No Better Than She Ought to Be: Why We Should Stop Throwing Stones at Sally Bercow

Why is marriage, and monogamy at that, still held up as the abiding principal we want upheld from our leaders (and their non-elected spouses?) Why are we so retrograde about our politicians? Why do we expect them to have conservative spouses, whichever political flag they might be flying?

Sally Bercow attracted some undeserved attention this week when she was caught kissing a man who is not her husband. The newspapers were divided between pitying and scorning this woman, mother and wife of Houses of Parliament speaker John Bercow.

The Twittersphere was alight with people condemning her behaviour as inappropriate, from posing in a bed sheet several years ago, to making an appearance on Celebrity Big Brother. She has become, off the back of her antics, a minor celebrity: a self-described z-lister. So why are people holding her to account for her actions, as if, as the wife of a politician, she should somehow be held up as a model of decorum?

Surely Bercow, who has three children, one of whom suffers from autism, should be allowed to cut loose from the shackles of the unimaginable boredom of being a politician's wife every now and again and behave as she damn well chooses.She tweeted that the pictures were taken out of context and that her marriage was solid, if not perfect. But why does it even matter?In short, why was this on the front page of the Sun?

Sally Bercow has never made any secret of having a fun-loving and perhaps even alternative outlook. Whatever her marriage may or may not be, she is presenting a relatively united front with her husband whilst he is in office, as well as raising their children together. But whatever else goes on behind closed doors is quite simply, between the two of them.

Perhaps she has an open relationship (although the fact she is wearing a wig in the pictures does rather make it look as though she is up to no good).

Perhaps diminutive John rather likes being put in his place by his larger than life other half (as is often the case where a person holds high office, in their private life the opposite rings true).

Who knows, but the point is, who cares?

Surely it's more perverted to speculate about a person's private life simply because they are in the public eye.
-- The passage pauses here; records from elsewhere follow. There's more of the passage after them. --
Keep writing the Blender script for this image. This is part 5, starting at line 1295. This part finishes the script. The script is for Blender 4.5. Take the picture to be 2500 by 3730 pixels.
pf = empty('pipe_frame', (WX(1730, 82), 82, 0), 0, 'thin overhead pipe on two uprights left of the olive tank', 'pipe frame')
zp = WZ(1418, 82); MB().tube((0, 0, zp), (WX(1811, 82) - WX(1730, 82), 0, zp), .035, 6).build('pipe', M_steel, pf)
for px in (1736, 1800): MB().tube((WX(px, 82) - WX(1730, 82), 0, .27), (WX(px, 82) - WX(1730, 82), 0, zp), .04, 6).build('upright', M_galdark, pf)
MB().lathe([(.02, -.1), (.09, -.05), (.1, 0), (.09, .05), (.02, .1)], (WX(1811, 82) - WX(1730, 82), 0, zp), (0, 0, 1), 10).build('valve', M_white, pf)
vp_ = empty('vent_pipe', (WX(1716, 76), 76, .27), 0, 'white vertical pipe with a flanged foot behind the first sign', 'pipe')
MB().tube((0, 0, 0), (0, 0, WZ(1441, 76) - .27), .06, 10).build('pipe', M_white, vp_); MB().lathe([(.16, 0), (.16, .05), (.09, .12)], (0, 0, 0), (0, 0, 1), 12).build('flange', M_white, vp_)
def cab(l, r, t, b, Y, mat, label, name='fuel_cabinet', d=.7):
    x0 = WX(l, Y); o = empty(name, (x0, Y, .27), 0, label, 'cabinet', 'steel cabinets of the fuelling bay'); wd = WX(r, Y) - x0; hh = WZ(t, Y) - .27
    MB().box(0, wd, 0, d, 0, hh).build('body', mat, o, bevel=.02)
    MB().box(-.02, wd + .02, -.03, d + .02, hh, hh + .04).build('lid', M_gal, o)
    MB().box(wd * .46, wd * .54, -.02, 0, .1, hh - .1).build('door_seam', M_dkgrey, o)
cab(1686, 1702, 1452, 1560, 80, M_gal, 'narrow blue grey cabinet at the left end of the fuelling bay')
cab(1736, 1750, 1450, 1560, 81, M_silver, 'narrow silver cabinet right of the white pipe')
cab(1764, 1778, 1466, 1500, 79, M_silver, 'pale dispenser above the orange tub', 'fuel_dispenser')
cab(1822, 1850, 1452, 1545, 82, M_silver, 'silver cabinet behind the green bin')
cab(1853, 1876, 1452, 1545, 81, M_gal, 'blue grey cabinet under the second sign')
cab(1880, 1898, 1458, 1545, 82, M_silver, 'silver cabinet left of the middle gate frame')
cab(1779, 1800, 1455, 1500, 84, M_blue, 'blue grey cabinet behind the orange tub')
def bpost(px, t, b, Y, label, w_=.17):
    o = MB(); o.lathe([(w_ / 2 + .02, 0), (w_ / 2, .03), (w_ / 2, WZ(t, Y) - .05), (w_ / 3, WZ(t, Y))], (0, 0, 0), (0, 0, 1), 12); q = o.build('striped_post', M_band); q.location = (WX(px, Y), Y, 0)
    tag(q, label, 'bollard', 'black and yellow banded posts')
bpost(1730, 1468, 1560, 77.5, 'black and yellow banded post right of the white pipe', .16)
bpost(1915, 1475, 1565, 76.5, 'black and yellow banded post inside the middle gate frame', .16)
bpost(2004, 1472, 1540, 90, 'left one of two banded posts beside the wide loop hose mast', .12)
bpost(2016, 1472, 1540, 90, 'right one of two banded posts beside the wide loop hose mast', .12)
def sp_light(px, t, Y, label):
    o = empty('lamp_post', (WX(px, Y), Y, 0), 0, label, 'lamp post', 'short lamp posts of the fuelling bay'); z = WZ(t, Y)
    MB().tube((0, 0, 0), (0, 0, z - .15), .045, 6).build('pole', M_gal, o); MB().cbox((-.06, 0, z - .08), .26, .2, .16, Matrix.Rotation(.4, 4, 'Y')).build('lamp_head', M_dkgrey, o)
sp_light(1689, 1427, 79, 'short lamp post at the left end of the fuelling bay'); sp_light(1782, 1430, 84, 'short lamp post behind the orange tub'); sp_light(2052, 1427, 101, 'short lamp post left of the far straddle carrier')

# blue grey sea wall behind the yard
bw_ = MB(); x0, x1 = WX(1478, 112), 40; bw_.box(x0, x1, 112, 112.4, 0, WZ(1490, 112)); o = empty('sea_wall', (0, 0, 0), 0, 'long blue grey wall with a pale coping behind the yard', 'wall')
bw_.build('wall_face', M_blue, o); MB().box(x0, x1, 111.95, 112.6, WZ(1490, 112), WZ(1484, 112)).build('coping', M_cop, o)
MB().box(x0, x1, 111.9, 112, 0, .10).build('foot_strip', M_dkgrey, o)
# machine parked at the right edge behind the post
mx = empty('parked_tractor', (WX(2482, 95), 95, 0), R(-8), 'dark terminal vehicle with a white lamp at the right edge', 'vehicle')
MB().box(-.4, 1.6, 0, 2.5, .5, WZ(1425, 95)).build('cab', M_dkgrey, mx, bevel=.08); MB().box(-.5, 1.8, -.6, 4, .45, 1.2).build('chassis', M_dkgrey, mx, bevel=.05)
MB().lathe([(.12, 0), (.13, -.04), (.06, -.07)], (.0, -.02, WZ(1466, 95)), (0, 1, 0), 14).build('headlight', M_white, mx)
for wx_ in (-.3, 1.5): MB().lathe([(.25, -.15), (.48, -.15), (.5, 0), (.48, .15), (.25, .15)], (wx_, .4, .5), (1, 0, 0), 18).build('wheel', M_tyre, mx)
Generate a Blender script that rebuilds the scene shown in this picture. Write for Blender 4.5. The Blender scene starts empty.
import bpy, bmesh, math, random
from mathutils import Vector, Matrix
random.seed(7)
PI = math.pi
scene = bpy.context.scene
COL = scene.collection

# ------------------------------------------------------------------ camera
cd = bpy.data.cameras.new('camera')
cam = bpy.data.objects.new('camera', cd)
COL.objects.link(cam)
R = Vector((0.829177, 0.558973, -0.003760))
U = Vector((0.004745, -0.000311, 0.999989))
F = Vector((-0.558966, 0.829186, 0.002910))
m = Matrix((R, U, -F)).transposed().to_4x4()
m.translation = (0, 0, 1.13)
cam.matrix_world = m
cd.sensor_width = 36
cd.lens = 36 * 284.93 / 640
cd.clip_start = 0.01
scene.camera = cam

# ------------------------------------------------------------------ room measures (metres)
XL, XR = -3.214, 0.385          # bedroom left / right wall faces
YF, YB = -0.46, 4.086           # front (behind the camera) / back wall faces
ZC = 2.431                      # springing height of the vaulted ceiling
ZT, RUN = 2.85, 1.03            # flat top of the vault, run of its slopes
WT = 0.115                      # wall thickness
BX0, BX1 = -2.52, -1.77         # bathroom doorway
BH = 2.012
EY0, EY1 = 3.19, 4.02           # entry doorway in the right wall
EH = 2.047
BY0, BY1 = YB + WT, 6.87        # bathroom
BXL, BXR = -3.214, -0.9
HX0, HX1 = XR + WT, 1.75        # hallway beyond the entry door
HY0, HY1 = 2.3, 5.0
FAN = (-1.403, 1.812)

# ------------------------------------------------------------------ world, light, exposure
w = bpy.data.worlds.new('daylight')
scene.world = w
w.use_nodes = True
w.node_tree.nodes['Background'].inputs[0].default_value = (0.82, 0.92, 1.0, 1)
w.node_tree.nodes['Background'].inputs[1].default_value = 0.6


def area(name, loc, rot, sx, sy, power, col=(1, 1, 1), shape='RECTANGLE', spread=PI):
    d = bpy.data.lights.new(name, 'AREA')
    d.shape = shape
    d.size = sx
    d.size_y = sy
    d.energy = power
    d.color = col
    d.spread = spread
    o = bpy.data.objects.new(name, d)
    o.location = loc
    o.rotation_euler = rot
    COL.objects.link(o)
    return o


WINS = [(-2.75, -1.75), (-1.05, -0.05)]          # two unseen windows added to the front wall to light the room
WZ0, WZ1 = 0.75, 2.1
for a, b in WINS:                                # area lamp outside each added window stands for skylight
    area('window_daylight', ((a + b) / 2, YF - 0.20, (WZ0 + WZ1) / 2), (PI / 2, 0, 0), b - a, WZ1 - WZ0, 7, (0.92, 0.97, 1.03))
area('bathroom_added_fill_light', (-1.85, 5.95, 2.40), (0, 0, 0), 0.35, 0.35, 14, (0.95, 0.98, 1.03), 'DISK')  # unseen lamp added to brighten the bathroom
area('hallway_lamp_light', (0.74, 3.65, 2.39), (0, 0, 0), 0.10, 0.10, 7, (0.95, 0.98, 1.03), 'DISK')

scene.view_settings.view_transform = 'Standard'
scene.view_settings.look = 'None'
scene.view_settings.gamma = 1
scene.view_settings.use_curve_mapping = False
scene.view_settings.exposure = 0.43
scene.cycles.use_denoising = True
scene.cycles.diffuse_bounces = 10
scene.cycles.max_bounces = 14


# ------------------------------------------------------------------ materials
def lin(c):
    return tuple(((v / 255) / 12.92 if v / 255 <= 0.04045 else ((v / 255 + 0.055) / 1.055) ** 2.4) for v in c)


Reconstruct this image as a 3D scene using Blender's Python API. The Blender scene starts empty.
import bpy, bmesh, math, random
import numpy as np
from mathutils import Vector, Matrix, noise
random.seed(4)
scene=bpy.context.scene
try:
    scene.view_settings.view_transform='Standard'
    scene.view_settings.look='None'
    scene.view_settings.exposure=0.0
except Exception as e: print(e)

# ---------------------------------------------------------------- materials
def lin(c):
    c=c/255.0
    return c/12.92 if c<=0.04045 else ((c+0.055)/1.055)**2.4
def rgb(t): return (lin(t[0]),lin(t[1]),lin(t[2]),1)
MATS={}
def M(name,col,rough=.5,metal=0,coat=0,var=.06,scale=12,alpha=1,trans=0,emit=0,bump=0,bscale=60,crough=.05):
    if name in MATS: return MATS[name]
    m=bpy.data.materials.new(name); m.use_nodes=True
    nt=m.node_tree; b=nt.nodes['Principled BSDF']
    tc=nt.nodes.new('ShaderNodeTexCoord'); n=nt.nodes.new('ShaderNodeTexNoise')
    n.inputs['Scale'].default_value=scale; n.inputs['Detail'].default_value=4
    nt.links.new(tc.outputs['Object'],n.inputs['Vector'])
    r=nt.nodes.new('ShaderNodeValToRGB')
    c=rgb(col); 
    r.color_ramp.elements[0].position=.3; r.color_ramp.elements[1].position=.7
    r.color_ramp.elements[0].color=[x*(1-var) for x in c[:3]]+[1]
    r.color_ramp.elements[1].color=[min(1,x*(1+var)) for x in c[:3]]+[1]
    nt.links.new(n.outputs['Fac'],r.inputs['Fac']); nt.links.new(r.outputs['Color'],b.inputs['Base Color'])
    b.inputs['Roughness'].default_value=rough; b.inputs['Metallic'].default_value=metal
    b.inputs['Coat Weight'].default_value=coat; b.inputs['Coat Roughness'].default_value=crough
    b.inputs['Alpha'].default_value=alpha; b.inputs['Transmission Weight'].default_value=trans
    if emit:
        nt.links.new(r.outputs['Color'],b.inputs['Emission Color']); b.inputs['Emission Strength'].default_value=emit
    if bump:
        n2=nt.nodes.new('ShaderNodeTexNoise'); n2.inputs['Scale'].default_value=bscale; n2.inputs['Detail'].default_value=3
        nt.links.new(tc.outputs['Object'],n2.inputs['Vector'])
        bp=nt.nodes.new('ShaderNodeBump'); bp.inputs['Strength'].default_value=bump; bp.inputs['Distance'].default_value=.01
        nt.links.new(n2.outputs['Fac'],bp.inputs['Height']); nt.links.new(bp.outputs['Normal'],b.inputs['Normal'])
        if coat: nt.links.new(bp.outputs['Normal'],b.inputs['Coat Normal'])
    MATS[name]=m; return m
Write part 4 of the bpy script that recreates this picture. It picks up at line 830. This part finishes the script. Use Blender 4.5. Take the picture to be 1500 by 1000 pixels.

Sally Bercow has never held herself up a squeaky clean role model, so why on earth should we be surprised when she doesn't behave like one. Rather than feeling sorry for her husband, it's surely better to admire him for keeping someone with Bercow's indomitable spirit tamed, at least most of the time.

The presence of a woman like Bercow is a breath of fresh air in the stuffy corridors of power, and it should be seen as a positive wind of change. I'm not saying she's necessarily right to gad about snogging people left right and centre. But I am saying that we should allow our politicians (and their non-elected spouses) the odd indiscretion here and there and let them get away with it - as long as they don't start telling the rest of us how to live.

Why is marriage, and monogamy at that, still held up as the abiding principal we want upheld from our leaders (and their non-elected spouses?) Why are we so retrograde about our politicians? Why do we expect them to have conservative spouses, whichever political flag they might be flying?

After all, the last thing we should require of our leaders is that they have a little wifey stuck at home with their mouths shut in support of their husbands careers, pretending to be something they are not for the sake of appearances. After all, monogamy is not a necessarily a prerequisite of a happy marriage or partnership. And morality clearly has never been a pre-requisite for our leaders, so perhaps the red tops should stop pretending it is, and let Sally get on with whatever and whoever it is that she may or may not be getting on with.

The sooner we recognise that we're all as fallible as each other, the sooner we might actually have a government in power that instigates policies the rest of us can live by.